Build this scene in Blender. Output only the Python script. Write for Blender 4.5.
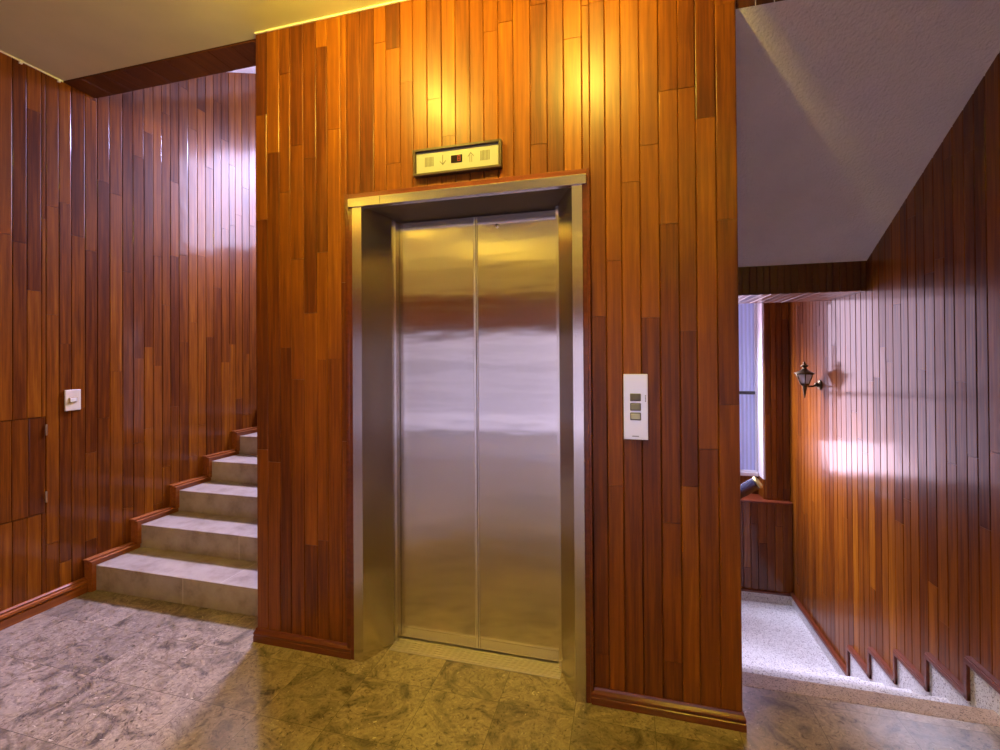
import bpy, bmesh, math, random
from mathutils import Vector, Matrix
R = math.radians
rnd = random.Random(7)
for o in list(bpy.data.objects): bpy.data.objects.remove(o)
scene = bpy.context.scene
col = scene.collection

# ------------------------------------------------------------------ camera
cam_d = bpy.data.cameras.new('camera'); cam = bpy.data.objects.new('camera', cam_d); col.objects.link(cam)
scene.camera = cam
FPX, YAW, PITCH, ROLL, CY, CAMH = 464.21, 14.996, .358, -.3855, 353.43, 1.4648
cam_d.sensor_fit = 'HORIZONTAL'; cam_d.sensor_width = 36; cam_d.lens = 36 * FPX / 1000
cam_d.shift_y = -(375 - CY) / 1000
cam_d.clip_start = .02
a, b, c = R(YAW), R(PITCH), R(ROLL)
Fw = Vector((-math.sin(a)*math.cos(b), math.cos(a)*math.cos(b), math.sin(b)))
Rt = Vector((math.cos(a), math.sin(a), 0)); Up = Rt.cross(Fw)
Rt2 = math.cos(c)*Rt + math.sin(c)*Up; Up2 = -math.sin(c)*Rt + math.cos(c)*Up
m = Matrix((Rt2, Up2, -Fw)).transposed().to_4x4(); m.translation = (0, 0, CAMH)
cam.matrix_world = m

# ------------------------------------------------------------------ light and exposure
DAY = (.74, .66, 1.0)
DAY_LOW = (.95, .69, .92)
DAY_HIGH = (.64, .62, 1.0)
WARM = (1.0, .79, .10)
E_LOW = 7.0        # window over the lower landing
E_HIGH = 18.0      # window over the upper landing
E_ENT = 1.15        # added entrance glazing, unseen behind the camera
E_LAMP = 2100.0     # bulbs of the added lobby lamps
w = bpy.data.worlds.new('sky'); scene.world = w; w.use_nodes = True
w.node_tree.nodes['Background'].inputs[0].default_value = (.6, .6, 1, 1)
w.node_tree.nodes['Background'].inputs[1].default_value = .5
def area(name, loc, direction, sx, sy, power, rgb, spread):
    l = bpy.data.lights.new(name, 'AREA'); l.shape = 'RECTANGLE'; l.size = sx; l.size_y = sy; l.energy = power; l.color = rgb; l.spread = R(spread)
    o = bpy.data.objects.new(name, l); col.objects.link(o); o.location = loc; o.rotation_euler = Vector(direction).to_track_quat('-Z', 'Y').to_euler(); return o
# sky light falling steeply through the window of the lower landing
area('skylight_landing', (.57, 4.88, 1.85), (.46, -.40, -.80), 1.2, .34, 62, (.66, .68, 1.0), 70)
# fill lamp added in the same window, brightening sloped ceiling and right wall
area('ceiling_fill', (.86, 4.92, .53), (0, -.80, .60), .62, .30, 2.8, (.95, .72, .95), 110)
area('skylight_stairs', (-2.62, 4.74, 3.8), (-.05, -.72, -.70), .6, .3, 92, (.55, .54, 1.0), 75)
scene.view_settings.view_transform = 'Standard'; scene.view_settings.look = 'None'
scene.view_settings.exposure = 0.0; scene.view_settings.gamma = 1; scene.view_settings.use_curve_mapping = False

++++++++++

§ **Problem details**
Leave the images out, please, and restate each line word for word.

§ **Exercise response**
Build this scene in Blender. Output only the Python script. Write for Blender 4.5.
import bpy, bmesh, math, random
from mathutils import Vector, Matrix
R = math.radians
rnd = random.Random(7)
for o in list(bpy.data.objects): bpy.data.objects.remove(o)
scene = bpy.context.scene
col = scene.collection

# ------------------------------------------------------------------ camera
cam_d = bpy.data.cameras.new('camera'); cam = bpy.data.objects.new('camera', cam_d); col.objects.link(cam)
scene.camera = cam
FPX, YAW, PITCH, ROLL, CY, CAMH = 464.21, 14.996, .358, -.3855, 353.43, 1.4648
cam_d.sensor_fit = 'HORIZONTAL'; cam_d.sensor_width = 36; cam_d.lens = 36 * FPX / 1000
cam_d.shift_y = -(375 - CY) / 1000
cam_d.clip_start = .02
a, b, c = R(YAW), R(PITCH), R(ROLL)
Fw = Vector((-math.sin(a)*math.cos(b), math.cos(a)*math.cos(b), math.sin(b)))
Rt = Vector((math.cos(a), math.sin(a), 0)); Up = Rt.cross(Fw)
Rt2 = math.cos(c)*Rt + math.sin(c)*Up; Up2 = -math.sin(c)*Rt + math.cos(c)*Up
m = Matrix((Rt2, Up2, -Fw)).transposed().to_4x4(); m.translation = (0, 0, CAMH)
cam.matrix_world = m

# ------------------------------------------------------------------ light and exposure
DAY = (.74, .66, 1.0)
DAY_LOW = (.95, .69, .92)
DAY_HIGH = (.64, .62, 1.0)
WARM = (1.0, .79, .10)
E_LOW = 7.0        # window over the lower landing
E_HIGH = 18.0      # window over the upper landing
E_ENT = 1.15        # added entrance glazing, unseen behind the camera
E_LAMP = 2100.0     # bulbs of the added lobby lamps
w = bpy.data.worlds.new('sky'); scene.world = w; w.use_nodes = True
w.node_tree.nodes['Background'].inputs[0].default_value = (.6, .6, 1, 1)
w.node_tree.nodes['Background'].inputs[1].default_value = .5
def area(name, loc, direction, sx, sy, power, rgb, spread):
    l = bpy.data.lights.new(name, 'AREA'); l.shape = 'RECTANGLE'; l.size = sx; l.size_y = sy; l.energy = power; l.color = rgb; l.spread = R(spread)
    o = bpy.data.objects.new(name, l); col.objects.link(o); o.location = loc; o.rotation_euler = Vector(direction).to_track_quat('-Z', 'Y').to_euler(); return o
# sky light falling steeply through the window of the lower landing
area('skylight_landing', (.57, 4.88, 1.85), (.46, -.40, -.80), 1.2, .34, 62, (.66, .68, 1.0), 70)
# fill lamp added in the same window, brightening sloped ceiling and right wall
area('ceiling_fill', (.86, 4.92, .53), (0, -.80, .60), .62, .30, 2.8, (.95, .72, .95), 110)
area('skylight_stairs', (-2.62, 4.74, 3.8), (-.05, -.72, -.70), .6, .3, 92, (.55, .54, 1.0), 75)
scene.view_settings.view_transform = 'Standard'; scene.view_settings.look = 'None'
scene.view_settings.exposure = 0.0; scene.view_settings.gamma = 1; scene.view_settings.use_curve_mapping = False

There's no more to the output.